A student may also write something too broad and too strong without enough support:

  • Social media ruins young people.
  • Technology makes people stupid.
  • School is useless.

These are too extreme unless they are very carefully explained.

The best option

A strong essay makes a clear but controlled claim and supports it.

Compare:

Too vague:

  • Social media has both good and bad sides.

Too extreme:

  • Social media destroys young people’s lives.

Better:

  • Social media is not harmful in itself, but it can become damaging when young people begin to base their self-worth on online attention.

This version is clear, balanced and well argued.

Good advice

Avoid:

  • endless hesitation
  • empty pondering
  • huge unsupported claims

Aim for:

  • a clear point
  • a short justification
  • perhaps one concrete example

That is enough in a short essay.

7. What shoud you aim for in a 1300-character essay?

Because the text is short, every sentence must do useful work.

A sentence should:

  • introduce a point
  • explain it
  • justify it
  • give an example
  • or conclude something

There is no room for long warm-up sentences or for repeating the same idea in different words.

In short:

  • a good noun saves space
  • a good adjective sharpens meaning
  • a good verb drives the whole sentence forward

And among these, the verb is often the most powerful tool.

8. Quick model: weaker vs. better

Example 1

Weaker:

  • I think that climate change is a very serious problem and people should do something about it.

Better:

  • Climate change demands urgent action because its effects are already visible in everyday life.

Why better?
It avoids unnecessary I think, uses a stronger verb (demands), and sounds more focused.


Example 2

Weaker:

  • There are many different opinions about school uniforms.

Better:

  • School uniforms may reduce visible inequality, but they cannot solve deeper social divisions.

Why better?
It says something real instead of only announcing that opinions exist.


Example 3

Weaker:

  • Technology is important in modern society.

Better:

  • Technology shapes modern society by changing how people work, learn and communicate.

Why better?
The verb shapes gives the sentence direction and content.

9. Final advice to students

A strong matriculation essay is not built on constant cleverness. It is built on control.

Good writers:

  • name things clearly
  • choose specific words when needed
  • rely on strong verbs
  • avoid unnecessary “I think” phrases
  • make clear claims
  • support those claims briefly but convincingly

Most of your essay can be written in clear general English.
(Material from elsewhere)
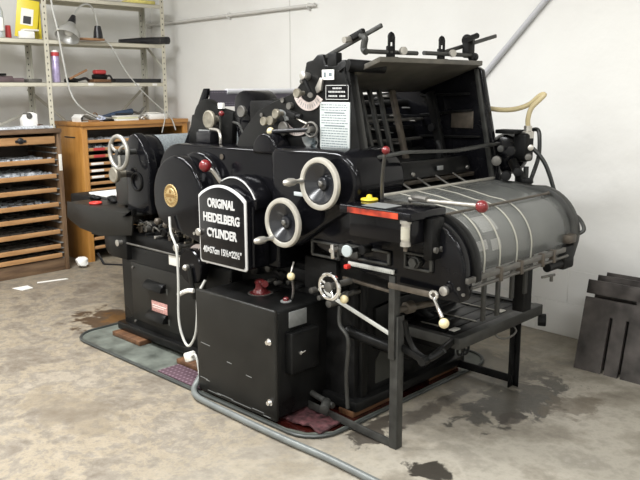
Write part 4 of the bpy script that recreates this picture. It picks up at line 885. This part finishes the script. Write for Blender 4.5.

What matters is that the key points are expressed precisely and naturally.


Mini-checklist for students

Before you finish, ask yourself:

  • Does each sentence actually move the text forward?
  • Have I used too many vague adjectives like good, bad, important?
  • Could I replace a weak verb with a more precise one?
  • Am I saying something clear, or only circling around the topic?
  • Have I avoided too much I think / in my opinion?

Clear English is not weak English: real power comes from precision, control and the courage to say something worth reading.